Ce défaut d'une destination chère est encore accentué,
dans le cas des australiens et des néo-zélandais, par la
faiblesse de leurs dollars respectifs qui les conduit à
préférer des destinations telles Fidji et Vanuatu, très
bon marché en raison de coûts salariaux nettement moins
élevés.
S'agissant des métropolitains, le handicap du prix est évidemment
redoublé par celui de la distance. De fait, le tourisme en provenance de
métropole revêt encore très largement un aspect
affinitaire, le choix de la destination calédonienne ayant pour raison
principale la présence d'amis ou de parents sur le territoire.
- Le tourisme calédonien, notamment les nouvelles installations
construites en brousse et sur les îles, souffre également de
l'offre insuffisante de "produits"
incorporant billet d'avion,
nuit
à Nouméa, transports vers les autres destinations du territoire
et séjour, le cas échéant agrémenté de
pratiques sportives (équitation, plongée sous-marine...).

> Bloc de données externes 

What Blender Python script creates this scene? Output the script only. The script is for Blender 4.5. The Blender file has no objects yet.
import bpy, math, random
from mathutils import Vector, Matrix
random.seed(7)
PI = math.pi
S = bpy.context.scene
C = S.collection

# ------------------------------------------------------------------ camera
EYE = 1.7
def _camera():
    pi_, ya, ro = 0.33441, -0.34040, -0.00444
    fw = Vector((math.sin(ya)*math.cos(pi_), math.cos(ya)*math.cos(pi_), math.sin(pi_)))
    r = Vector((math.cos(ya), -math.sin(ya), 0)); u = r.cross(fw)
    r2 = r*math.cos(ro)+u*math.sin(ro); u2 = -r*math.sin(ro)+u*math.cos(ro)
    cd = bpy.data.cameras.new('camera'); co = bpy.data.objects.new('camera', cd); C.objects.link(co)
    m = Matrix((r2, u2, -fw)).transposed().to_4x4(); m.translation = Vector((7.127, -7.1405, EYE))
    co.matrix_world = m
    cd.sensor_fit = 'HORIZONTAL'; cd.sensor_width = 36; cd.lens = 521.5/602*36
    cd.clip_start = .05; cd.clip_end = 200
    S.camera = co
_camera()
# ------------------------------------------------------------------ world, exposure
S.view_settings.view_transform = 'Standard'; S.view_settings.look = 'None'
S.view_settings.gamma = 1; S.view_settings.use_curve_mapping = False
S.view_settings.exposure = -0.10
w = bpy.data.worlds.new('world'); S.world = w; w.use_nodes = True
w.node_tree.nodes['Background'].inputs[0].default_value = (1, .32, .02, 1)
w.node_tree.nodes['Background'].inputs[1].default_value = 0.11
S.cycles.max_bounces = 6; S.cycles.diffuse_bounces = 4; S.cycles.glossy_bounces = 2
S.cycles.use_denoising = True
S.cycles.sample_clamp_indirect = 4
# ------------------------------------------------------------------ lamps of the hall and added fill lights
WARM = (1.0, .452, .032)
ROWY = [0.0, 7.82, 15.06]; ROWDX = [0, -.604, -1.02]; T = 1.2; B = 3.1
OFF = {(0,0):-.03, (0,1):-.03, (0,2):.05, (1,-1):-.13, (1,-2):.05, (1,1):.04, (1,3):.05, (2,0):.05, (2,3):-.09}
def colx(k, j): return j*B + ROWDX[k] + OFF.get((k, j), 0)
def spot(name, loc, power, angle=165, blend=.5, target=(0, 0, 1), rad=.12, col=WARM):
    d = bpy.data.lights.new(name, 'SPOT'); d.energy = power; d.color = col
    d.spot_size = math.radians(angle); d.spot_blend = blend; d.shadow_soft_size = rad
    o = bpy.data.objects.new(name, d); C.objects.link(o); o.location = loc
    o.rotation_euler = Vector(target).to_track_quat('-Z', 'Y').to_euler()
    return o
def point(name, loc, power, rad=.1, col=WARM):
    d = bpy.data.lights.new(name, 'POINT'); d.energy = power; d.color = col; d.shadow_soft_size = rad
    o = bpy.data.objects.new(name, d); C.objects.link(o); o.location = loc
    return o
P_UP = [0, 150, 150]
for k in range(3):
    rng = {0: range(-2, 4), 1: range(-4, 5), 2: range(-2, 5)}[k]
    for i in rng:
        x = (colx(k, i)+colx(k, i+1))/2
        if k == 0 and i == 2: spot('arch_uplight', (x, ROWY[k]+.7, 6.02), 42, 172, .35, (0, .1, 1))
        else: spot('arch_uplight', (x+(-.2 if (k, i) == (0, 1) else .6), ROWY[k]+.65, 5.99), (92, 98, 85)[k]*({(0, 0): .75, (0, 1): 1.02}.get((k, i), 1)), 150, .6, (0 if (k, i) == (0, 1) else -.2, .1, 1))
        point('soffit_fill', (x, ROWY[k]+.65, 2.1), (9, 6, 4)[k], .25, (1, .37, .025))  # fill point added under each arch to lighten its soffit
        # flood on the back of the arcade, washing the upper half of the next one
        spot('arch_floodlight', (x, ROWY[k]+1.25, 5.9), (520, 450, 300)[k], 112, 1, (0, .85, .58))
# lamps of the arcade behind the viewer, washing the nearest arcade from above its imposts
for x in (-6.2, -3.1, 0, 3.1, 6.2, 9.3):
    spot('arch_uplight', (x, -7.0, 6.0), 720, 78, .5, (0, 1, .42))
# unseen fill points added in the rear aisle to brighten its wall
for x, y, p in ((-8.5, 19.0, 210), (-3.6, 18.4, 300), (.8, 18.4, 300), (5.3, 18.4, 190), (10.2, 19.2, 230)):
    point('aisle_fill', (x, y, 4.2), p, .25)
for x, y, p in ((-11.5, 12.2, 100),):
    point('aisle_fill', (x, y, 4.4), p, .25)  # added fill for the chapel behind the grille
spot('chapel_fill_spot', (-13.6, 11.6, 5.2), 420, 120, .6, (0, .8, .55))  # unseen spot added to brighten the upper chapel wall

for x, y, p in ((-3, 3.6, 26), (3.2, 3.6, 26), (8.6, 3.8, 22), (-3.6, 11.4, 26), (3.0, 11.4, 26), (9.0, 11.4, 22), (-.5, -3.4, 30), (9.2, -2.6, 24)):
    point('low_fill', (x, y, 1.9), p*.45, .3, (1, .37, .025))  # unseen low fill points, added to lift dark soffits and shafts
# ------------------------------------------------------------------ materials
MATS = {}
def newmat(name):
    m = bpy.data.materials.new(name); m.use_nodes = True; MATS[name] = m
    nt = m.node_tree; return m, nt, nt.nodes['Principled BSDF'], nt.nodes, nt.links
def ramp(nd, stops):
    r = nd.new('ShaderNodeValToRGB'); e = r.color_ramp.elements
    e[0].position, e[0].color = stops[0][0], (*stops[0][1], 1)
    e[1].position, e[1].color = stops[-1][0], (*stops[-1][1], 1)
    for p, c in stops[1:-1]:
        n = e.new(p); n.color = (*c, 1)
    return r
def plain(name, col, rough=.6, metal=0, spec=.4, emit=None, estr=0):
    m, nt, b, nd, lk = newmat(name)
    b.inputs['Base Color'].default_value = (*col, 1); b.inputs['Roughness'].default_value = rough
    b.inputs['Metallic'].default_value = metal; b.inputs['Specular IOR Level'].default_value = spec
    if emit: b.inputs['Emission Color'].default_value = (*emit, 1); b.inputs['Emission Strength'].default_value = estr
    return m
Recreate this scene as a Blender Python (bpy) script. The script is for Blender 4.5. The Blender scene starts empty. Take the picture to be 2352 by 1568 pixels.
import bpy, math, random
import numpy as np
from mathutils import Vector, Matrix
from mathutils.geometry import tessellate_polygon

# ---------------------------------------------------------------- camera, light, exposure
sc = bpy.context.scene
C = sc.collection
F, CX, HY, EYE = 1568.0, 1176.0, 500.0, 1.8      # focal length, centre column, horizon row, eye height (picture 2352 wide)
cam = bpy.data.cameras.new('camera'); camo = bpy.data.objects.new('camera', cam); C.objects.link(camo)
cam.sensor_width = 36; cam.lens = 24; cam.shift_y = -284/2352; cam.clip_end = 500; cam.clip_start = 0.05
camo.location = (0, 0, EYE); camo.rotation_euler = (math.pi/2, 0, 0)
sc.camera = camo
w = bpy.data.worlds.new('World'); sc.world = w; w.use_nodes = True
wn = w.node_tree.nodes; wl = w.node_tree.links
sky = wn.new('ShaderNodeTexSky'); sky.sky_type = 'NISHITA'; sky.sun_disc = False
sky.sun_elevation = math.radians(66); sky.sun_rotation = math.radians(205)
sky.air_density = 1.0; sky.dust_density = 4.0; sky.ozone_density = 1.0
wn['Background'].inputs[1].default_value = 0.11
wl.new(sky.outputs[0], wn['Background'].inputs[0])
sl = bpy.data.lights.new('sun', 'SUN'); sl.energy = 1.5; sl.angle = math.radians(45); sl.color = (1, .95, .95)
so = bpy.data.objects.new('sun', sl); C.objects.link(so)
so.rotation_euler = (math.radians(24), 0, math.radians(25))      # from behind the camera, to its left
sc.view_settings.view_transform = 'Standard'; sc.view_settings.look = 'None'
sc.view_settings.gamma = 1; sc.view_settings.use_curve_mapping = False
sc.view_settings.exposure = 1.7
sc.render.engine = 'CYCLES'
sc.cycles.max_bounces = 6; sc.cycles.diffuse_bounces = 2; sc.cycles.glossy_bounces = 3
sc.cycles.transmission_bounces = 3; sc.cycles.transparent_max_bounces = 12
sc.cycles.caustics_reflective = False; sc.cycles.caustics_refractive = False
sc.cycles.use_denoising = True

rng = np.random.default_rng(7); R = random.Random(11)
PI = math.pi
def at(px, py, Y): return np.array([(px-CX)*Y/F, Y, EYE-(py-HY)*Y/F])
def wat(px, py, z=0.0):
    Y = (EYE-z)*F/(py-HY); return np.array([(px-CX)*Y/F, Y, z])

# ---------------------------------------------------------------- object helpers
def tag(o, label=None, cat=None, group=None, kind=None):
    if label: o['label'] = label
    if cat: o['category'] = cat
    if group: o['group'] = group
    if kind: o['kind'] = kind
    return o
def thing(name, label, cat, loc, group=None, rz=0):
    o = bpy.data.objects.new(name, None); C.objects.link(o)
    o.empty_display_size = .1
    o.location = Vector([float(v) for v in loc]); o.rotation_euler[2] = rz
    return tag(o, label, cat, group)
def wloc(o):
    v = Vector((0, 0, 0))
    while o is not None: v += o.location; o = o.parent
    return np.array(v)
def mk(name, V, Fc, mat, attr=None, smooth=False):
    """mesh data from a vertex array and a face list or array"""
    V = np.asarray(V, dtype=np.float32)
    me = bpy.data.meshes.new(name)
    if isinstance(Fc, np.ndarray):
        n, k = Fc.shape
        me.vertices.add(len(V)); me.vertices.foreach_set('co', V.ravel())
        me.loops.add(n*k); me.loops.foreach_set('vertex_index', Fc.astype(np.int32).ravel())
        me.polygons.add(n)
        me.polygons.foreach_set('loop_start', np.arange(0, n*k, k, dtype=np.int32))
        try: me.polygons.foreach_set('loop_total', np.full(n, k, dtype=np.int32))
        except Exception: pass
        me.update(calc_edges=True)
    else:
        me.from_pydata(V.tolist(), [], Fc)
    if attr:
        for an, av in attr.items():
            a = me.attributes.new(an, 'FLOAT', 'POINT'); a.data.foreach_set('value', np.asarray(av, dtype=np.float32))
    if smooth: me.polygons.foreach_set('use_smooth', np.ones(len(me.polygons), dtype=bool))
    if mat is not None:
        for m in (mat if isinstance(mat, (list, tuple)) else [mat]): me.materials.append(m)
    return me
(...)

En clair, les "tours opérators" ne sont pas suffisamment présents
sur le "produit Nouvelle-Calédonie", à quelques, timides,
exceptions près (Nouvelles-Fontières pour la métropole...).
- Enfin, l'élément humain n'a peut-être pas toujours
été suffisamment pris en compte. L'expérience prouve qu'un
investissement touristique est voué à l'échec, en brousse
ou dans les îles, s'il n'a pas été au préalable
accepté par la population et si celle-ci ne profite pas, à un
degré ou à un autre, des retombées de cette
activité.
Votre rapporteur développera plus loin à ce sujet le rôle
incontournable encore joué aujourd'hui par la coutume en milieu kanak.